**SOURCE DATA:**
======

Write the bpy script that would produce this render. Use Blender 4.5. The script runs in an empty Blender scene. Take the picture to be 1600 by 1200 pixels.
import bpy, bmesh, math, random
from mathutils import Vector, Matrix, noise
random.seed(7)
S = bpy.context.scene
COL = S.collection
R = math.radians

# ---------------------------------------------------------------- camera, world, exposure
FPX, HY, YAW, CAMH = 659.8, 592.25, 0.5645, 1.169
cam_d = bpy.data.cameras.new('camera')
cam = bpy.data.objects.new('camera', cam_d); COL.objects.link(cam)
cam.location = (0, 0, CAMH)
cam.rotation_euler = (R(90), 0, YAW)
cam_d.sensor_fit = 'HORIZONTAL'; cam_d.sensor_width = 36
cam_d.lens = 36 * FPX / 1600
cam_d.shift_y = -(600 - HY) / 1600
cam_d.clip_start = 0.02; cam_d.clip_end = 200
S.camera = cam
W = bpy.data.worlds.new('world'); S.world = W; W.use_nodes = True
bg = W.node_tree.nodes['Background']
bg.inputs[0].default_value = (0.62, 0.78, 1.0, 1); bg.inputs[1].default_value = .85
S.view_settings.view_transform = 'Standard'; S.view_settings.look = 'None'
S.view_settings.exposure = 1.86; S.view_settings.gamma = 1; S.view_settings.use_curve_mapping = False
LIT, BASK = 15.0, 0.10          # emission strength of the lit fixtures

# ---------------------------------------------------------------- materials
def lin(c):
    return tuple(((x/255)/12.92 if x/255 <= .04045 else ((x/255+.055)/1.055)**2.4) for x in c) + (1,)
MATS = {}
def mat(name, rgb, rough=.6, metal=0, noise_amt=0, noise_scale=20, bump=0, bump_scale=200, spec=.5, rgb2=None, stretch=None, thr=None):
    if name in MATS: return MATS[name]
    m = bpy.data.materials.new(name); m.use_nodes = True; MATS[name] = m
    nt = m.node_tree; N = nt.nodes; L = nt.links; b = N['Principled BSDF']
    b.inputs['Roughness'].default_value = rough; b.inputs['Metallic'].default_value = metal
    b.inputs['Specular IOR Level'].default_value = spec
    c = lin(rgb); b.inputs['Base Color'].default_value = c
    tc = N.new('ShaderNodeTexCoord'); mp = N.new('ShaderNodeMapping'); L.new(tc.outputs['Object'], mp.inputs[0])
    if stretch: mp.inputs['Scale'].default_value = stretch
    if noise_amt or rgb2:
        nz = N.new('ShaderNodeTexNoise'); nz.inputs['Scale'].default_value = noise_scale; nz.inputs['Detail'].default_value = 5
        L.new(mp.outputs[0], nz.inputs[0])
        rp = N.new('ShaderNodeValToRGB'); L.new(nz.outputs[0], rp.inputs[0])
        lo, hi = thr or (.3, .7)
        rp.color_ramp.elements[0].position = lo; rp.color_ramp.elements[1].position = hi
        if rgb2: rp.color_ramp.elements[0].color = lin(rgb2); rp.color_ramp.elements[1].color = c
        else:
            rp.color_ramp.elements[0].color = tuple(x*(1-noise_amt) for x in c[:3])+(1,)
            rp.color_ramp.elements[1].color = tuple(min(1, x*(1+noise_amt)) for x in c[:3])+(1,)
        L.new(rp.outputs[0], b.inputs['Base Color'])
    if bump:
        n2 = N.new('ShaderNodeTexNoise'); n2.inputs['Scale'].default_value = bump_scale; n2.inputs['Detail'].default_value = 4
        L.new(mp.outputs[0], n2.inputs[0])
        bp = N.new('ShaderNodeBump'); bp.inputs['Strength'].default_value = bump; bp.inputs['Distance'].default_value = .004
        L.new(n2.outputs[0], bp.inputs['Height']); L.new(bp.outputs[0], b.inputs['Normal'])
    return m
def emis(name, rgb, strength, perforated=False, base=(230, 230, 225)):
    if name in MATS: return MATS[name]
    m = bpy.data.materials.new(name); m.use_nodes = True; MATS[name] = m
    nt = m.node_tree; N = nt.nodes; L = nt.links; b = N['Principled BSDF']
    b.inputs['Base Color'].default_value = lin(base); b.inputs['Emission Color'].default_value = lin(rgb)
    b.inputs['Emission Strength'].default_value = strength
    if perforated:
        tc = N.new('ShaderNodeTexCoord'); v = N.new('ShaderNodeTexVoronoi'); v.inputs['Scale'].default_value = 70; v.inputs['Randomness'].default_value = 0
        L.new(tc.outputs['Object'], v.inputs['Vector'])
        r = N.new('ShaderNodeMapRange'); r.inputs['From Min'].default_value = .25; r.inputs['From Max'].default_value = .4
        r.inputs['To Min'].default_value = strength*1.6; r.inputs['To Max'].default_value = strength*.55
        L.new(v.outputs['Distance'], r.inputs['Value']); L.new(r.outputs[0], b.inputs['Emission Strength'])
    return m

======

**WRITTEN TASK:**
Exactly repeat the lines above, from the opening line through the one with "R = math.radians", and include nothing else.

**EXERCISE RESPONSE:**
Write the bpy script that would produce this render. Use Blender 4.5. The script runs in an empty Blender scene. Take the picture to be 1600 by 1200 pixels.
import bpy, bmesh, math, random
from mathutils import Vector, Matrix, noise
random.seed(7)
S = bpy.context.scene
COL = S.collection
R = math.radians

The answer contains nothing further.